◆ **Exercise inputs**:
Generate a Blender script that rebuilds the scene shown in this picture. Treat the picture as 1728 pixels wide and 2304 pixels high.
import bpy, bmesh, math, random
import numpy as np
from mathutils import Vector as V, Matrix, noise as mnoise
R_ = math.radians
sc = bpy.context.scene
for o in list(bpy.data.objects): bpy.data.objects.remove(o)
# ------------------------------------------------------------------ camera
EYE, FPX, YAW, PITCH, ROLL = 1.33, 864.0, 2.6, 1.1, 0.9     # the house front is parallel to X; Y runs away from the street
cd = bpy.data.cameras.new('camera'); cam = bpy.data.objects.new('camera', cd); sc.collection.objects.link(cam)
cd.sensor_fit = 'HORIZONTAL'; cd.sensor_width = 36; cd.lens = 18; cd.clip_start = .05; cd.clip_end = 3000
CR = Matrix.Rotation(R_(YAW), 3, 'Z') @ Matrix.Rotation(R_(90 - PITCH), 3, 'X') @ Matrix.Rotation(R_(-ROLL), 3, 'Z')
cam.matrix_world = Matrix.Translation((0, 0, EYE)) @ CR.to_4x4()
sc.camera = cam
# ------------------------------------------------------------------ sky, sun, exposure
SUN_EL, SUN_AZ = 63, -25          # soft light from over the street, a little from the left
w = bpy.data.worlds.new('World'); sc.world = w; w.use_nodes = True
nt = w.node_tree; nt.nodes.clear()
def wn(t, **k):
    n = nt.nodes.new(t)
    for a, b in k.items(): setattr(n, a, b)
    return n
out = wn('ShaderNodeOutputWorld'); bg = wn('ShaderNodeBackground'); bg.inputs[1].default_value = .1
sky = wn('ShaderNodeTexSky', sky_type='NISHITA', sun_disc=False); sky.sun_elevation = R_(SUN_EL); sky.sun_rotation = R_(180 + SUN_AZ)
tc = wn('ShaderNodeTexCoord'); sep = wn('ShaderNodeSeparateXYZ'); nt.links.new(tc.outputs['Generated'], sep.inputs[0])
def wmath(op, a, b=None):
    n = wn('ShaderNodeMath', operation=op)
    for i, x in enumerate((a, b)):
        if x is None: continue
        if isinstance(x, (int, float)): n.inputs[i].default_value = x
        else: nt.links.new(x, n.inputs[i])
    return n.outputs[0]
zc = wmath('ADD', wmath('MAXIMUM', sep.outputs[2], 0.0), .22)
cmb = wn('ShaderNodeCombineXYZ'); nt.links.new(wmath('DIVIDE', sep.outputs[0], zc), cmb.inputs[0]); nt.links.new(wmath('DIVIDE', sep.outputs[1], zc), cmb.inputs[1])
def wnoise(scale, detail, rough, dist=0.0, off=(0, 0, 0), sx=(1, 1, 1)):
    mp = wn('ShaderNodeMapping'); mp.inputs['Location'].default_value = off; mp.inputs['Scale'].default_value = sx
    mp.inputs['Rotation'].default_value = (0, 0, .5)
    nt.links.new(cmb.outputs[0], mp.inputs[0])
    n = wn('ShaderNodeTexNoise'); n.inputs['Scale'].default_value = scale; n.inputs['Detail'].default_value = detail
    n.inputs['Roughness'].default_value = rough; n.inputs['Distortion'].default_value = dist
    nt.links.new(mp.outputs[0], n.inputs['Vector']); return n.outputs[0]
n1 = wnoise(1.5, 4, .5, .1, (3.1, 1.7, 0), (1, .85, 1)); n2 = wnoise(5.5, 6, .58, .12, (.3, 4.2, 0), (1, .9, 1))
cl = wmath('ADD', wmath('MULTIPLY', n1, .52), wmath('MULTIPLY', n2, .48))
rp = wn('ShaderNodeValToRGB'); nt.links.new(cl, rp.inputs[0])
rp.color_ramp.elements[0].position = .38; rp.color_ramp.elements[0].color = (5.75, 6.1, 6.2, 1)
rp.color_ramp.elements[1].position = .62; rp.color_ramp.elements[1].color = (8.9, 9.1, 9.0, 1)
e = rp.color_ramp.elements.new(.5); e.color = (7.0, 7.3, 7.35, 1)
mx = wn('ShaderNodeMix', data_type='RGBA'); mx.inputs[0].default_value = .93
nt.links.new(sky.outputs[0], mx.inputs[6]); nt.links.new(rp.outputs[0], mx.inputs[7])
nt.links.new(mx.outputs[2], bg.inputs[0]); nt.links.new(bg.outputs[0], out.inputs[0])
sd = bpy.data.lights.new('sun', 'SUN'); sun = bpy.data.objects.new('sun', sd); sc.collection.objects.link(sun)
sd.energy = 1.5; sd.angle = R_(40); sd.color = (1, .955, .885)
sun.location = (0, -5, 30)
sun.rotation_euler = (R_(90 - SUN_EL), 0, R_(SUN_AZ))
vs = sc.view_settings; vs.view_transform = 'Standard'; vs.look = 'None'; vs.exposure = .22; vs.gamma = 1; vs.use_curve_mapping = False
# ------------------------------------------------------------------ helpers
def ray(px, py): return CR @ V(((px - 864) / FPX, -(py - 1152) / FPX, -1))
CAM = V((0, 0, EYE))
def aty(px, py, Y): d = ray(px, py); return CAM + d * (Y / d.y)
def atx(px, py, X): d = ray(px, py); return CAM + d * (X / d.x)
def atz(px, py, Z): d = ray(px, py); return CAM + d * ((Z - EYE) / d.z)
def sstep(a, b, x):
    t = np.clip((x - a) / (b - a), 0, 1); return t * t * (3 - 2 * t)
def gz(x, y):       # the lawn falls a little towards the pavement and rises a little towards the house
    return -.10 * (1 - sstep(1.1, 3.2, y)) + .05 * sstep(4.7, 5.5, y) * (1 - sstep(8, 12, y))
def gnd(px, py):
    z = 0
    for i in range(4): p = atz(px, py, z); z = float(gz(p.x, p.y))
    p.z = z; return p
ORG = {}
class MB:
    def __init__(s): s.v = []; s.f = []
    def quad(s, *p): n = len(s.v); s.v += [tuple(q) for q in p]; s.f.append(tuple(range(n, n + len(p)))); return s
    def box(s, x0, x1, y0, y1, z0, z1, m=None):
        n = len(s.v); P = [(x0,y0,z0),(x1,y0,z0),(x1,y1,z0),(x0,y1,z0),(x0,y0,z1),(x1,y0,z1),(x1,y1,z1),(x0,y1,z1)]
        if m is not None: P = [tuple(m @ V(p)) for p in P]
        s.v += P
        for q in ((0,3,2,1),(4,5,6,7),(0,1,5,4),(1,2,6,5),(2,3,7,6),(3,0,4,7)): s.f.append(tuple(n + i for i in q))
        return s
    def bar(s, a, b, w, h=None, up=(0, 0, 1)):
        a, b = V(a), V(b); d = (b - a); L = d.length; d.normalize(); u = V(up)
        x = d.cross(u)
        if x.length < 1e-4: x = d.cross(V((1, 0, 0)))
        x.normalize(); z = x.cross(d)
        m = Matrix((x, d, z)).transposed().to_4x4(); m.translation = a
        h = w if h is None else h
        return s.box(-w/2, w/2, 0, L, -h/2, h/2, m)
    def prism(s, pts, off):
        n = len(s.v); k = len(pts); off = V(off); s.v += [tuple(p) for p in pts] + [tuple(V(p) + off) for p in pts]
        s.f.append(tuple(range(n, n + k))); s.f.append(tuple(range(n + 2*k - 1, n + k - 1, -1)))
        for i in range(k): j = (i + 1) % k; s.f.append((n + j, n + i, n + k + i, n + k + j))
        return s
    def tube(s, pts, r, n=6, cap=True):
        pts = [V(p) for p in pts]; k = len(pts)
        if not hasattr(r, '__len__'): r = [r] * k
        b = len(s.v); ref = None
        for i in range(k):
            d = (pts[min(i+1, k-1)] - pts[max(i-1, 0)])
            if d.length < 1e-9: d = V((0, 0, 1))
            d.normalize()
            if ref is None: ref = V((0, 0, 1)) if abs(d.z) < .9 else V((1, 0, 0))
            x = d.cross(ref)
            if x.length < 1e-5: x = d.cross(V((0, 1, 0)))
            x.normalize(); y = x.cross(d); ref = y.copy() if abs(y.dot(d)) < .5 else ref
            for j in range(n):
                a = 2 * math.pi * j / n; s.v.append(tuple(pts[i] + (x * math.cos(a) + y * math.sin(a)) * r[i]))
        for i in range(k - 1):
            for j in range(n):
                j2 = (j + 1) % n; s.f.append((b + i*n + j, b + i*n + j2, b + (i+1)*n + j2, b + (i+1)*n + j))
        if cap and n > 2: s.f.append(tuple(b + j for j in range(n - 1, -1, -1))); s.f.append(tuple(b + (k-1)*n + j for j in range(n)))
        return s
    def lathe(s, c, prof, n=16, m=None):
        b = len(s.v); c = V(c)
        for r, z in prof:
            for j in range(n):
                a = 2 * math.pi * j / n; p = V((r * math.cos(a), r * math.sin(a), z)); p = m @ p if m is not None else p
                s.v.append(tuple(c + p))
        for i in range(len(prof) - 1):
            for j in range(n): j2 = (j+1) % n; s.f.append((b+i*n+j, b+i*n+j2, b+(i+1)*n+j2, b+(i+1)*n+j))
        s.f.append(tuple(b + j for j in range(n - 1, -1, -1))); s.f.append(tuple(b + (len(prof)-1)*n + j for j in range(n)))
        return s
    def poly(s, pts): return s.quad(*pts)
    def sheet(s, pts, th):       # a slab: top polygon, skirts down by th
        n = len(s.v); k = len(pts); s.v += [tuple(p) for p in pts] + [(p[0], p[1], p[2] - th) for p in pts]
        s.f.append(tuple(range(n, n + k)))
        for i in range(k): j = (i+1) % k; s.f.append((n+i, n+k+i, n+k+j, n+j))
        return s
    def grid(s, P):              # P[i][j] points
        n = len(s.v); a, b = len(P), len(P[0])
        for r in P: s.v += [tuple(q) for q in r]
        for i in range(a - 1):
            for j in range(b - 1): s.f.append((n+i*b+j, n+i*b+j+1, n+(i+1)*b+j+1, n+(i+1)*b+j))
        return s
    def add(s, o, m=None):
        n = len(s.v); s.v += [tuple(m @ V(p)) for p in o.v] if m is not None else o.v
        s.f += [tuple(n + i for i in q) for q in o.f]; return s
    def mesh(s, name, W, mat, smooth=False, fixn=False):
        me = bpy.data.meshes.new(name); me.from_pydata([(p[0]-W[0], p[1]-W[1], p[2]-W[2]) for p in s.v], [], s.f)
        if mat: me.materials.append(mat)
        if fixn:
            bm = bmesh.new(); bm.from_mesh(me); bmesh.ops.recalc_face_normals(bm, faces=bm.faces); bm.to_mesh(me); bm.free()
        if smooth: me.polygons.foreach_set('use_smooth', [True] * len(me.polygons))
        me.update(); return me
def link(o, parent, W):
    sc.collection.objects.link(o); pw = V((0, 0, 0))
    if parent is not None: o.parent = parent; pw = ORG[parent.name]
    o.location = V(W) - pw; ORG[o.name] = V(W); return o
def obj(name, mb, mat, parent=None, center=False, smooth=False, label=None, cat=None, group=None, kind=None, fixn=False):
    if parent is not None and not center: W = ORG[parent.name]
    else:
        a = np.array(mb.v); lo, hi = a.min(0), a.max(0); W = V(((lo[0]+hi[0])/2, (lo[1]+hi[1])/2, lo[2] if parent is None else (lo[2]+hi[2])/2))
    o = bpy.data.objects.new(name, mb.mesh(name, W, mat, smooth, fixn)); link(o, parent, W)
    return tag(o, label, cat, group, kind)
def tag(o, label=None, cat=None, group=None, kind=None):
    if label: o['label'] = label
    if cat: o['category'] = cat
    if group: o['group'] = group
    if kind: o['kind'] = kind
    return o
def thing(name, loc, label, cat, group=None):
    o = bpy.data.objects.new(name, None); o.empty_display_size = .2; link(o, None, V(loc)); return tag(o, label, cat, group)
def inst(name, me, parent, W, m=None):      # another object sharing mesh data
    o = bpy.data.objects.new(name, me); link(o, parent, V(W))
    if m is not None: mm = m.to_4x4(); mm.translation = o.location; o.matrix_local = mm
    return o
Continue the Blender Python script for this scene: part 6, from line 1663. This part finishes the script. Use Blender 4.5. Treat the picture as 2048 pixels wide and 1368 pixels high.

◆ **Given task**:
Say, as a number only, how many lines of the data contain "scene".

◆ **Problem solution**:
3